Pengamat ekonomi politik Tarli Nugroho dalam tulisannya yang beredar di media sosial mengatakan, kebijakan tax amnesty tak lebih dari upaya menyelamatkan kepentingan para obligor hitam Bantuan Likuiditas bank Indonesia (BLBI).
“Latar belakang kemunculan gagasan Tax Amnesty sejak awal memang patut dicurigai bukan untuk menambah pendapatan negara, sebagaimana yang sering dikoarkan, melainkan untuk “memutihkan” pelanggaran hukum dan kejahatan ekonomi yang pernah terjadi di masa lalu,” kata Tarli.
Pemerintah berkilah tidak hanya konglomerat yang bisa memanfaatkan tax amnesty. Pelaku usaha kecil menengah (UKM), pedagang ritel, pedagang pasar, dan pelaku usaha kecil lainnya di dalam negeri juga dapat mengajukan pengampunan pajak.
Namun pertanyaannya, apakah pajak yang diterima dari pengampunan pajak UKM bernilai signifikan?

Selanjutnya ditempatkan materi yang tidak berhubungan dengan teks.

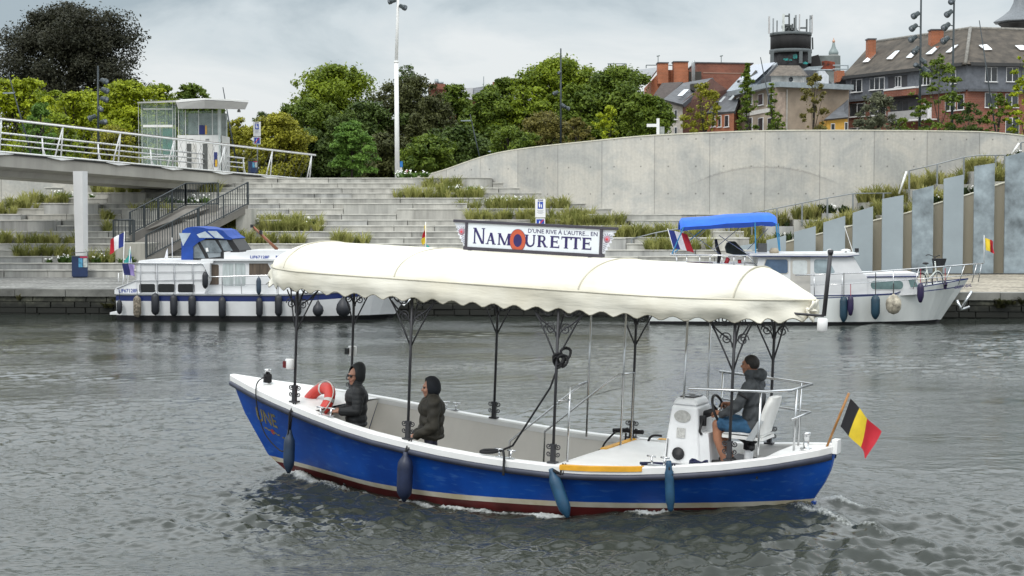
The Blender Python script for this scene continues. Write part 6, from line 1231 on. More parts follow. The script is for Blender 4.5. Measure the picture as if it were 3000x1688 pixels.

Tentu saja, sebagian besar dana tax amnesty akan berasal dari konglomerat dan pengusaha kakap yang menyimpan dananya di luar negeri.
Apresiasi
Kita semua tentu saja mengapresiasi komitmen dan kerja keras pemerintahan Jokowi mendorong perekonomian demi peningkatan kesejahteraan rakyat.
Langkah berani Jokowi mengubah wajah APBN menjadi lebih produktif, dengan mengalokasikan lebih banyak belanja untuk pembangunan infrastruktur adalah langkah brilian.
Kita ingat, tahun 2015, anggaran infrastruktur dipatok sebesar Rp 290,3 triliun, yang merupakan anggaran infrastruktur tahunan terbesar sepanjang sejarah Indonesia.
Tahun 2016, nilainya malah lebih besar lagi mencapai Rp 313,5 triliun.
Benar, tanpa infrastruktur yang memadai, pertumbuhan Indonesia tak bisa lebih tinggi dari 5 – 6 persen.